Question

A vertical hollow cylinder of height $152$cm is fitted with a weightless piston. The lower half is filled with an ideal gas and the upper half with mercury. The cylinder is now heated at $300K$, so that $\dfrac{1}{4}$th of mercury comes out. Find the temperature at which it will happen assuming thermal expansion of Hg to be negligible
A. $340K$
B. $330.6K$
C. $328.12K$
D. $322.2K$

Answer 1

Hint: First find the pressure and volume at initial stage( before heating) using Boyle's law which states that volume is inversely proportional to the pressure of the gas at constant temperature. Then find the pressure and volume at the final stage.
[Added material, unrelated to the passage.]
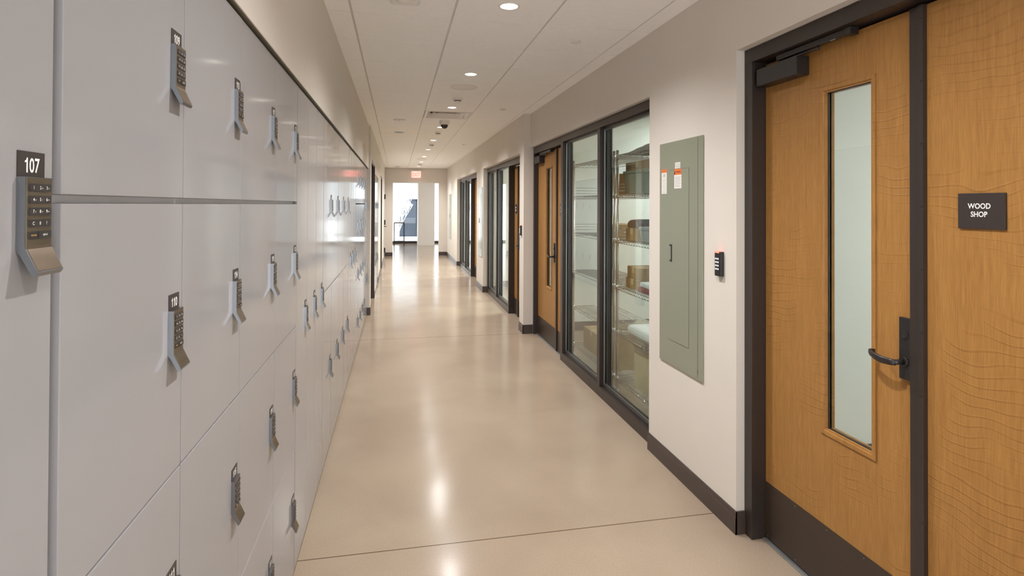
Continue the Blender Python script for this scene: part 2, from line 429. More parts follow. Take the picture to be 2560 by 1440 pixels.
# ------------------------------------------------------------------ lobby beyond the end wall
g = G()
g.box(0.84, 1.50, 23.2, 24.5, 0, 3.0)                          # beige wall block seen through the opening
for xx in (-6.1, 6.0):  # unseen side openings, added so daylight brightens the lobby
    g.box(xx, xx+.1, 18.75, 24.5, 0, 0.3); g.box(xx, xx+.1, 18.75, 24.5, 2.7, 3.0); g.box(xx, xx+.1, 18.75, 19.2, .3, 2.7); g.box(xx, xx+.1, 24.1, 24.5, .3, 2.7)
g.box(-6.0, -1.0, 18.6, 18.75, 0, 3.1); g.box(1.95, 6.0, 18.6, 18.75, 0, 3.1)
struct('wall_lobby', g, 'wall')
g = G().box(-6.1, 6.1, 18.75, 24.6, 2.95, 3.05)
struct('ceiling_lobby', g, 'soffit')
g = G().box(0.832, 1.508, 23.19, 23.2, 0, 0.10)
struct('baseboard_lobby', g, 'wall')
def curtain(name, x0, x1, bars):
    w = empty(name, (x0, 24.5, 0), 'structure')
    g = G(); g.box(x0, x1, 24.46, 24.54, 0, 0.10); g.box(x0, x1, 24.46, 24.54, 2.575, 2.95)
    for b in bars: g.box(b-0.03, b+0.03, 24.46, 24.54, 0.10, 2.575)
    put('window_frame', g, 'frame', w)
    put('window_pane', G().box(x0+0.02, x1-0.02, 24.496, 24.504, 0.10, 2.575), 'glass_clear', w)
curtain('window_4', -6.0, 0.84, [-5.97, -4.3, -2.6, -0.95])
curtain('window_5', 1.50, 6.0, [3.0, 4.5, 5.97])

# ------------------------------------------------------------------ lockers
def lock_parts():
    """keypad lock prototype; local origin = top left of its number plate on the door face, y to the right"""
    P = {}
    g = G()
    prof = [(0,-.031),(.0095,-.031),(.0095,-.113),(.0105,-.117),(.0232,-.1445),(.0205,-.149),(.0175,-.149),(.0045,-.1235),(.001,-.119),(0,-.116)]
    g.prism(prof, 'y', 0, .052); P['body'] = g
    g = G(); prof = [(.0094,-.032),(.0101,-.032),(.0101,-.1130),(.0111,-.1167),(.0230,-.1424),(.0222,-.1430),(.0104,-.1172),(.0094,-.1135)]
    g.prism(prof, 'y', .0025, .0495); P['face'] = g
    rows = ['1  2  3', '4  5  6', '7  8  9', 'C  0  ?']
    subs = [' ABCDEF', 'GHIJKLMNO', 'PQRSTUVWX', '']
    P['rows'] = []
    for r in range(4):
        zc = -.0435 - .0143*r
        g = G()
        pts = []
        y0, y1, hh, rr = .0060, .0465, .0046, .0016
        for (cy, cz, a0) in ((y1-rr, zc+hh-rr, 0), (y0+rr, zc+hh-rr, 90), (y0+rr, zc-hh+rr, 180), (y1-rr, zc-hh+rr, 270)):
            for k in range(4):
                a = math.radians(a0 + 30*k); pts.append((cy+rr*math.cos(a), cz+rr*math.sin(a)))
        g.prism(pts, 'x', .0098, .0116)
        g.mat(1)
        for k, ch in enumerate(rows[r].split()):
            g.text(ch, .0040, (.01170, .0125+.0128*k, zc), '+x', bold=0.012)
            if r < 3 and not (r == 0 and k == 0):
                g.text(['', 'AB', 'CD', 'GH', 'JK', 'MN', 'PQ', 'TU', 'WX'][r*3+k], .0015, (.01170, .0125+.0128*k+.0036, zc-.0006), '+x')
        P['rows'].append(g)
    zc = -.0435 - .0143*4
    g = G(); g.box(.0098, .0112, .0060, .0220, zc-.0046, zc+.0046); g.box(.0098, .0122, .0225, .0465, zc-.0046, zc+.0046)
    g.mat(1)
    for k in range(3): g.tube((.0110, .0105+.0035*k, zc), (.0116, .0105+.0035*k, zc), .0012, seg=8)
    g.mat(2); g.text('digilock', .0034, (.01230, .0345, zc), '+x', shear=0.15, squeeze=0.85)
    P['socket'] = g
    return P
_lp = lock_parts()
proto = {}
org0 = Vector((0,0,0))
def mesh_from(g, mats, name):
    o = put(name, g, mats, None, 0, origin=(0,0,0)); me = o.data; bpy.data.objects.remove(o); return me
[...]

After that use gas equation for ideal gas which is given as-
$\dfrac{{PV}}{{RT}} = 1$ to find the temperature at the final stage.

Step-by-Step Solution-
Given, a vertical hollow cylinder fitted with a weightless piston has height= $152$cm.
The lower half is filled with ideal gas and the upper half with mercury.
We know that at atmospheric pressure the volume of mercury is $76$cm and the standard pressure of atmospheric air is $76$cm.
Then at initial stage at lower half
 Pressure of ideal gas ${{\text{P}}_{\text{1}}}$=Pressure of Hg P+ Pressure of atmospheric air${{\text{P}}_0}$
On putting values we get,
Pressure of ideal gas=$76 + 76 = 152$ cm
So, Pressure of the ideal gas is twice the pressure of mercury.
$ \Rightarrow {{\text{P}}_{\text{1}}} = 2{\text{P}}$ -- (i)
Then we know from Boyle’s law that volume is inversely proportional to the pressure of the gas at constant temperature.
Then at temperature ${T_1}$ of $300K$,
$V \propto \dfrac{1}{P}$ -- (ii)
Then from (i) and (ii) we can write,
\[ \Rightarrow \dfrac{1}{{{V_1}}} = \dfrac{2}{V}\]
On solving the above we get,
$ \Rightarrow {V_1} = \dfrac{V}{2}$
This is the volume of the ideal gas.
Now after heating $\dfrac{1}{4}$th of mercury comes out so the pressure of mercury changes.
Then pressure of mercury= $57$ cm
Then at final stage,
The Pressure of the ideal gas
Pressure of ideal gas P=Pressure of Hg + Pressure of atmospheric air ${{\text{P}}_0}$
Pressure of ideal gas P= $57 + 76 = 133$ cm
So according to Boyle’s law the volume of the ideal gas will become five eighth of the initial volume of mercury
$ \Rightarrow {V_2} = \dfrac{{5V}}{8}$
We have to find the temperature $T$ at final stage.
From gas equation we know that $\dfrac{{{P_1}{V_1}}}{{{T_1}}} = \dfrac{{{P_2}{V_2}}}{T}$ for ideal gas then putting the values of Pressure, Volume and temperature of initial and final stage on the given formula and equating both we get,
$ \Rightarrow \dfrac{{152 \times {V_1}}}{{2 \times 300}} = \dfrac{{133 \times 3{V_1}}}{{4 \times T}}$
On solving we get,
$ \Rightarrow T = \dfrac{{133 \times 300 \times 3}}{{152 \times 2}}$
On simplifying we get,
$ \Rightarrow T = 328.12$K

Answer-The correct answer is C.

Note: Generally the formula is $\dfrac{{PV}}{{nRT}} = Z$ for real gases, where n is the number of moles and R is gas constant. The value of Z is decided on following points-
- Z is equal to one for ideal gases while for all other gases it is less than one at low pressure.
- Z is greater than one for all the other gases at high pressure and hydrogen and helium.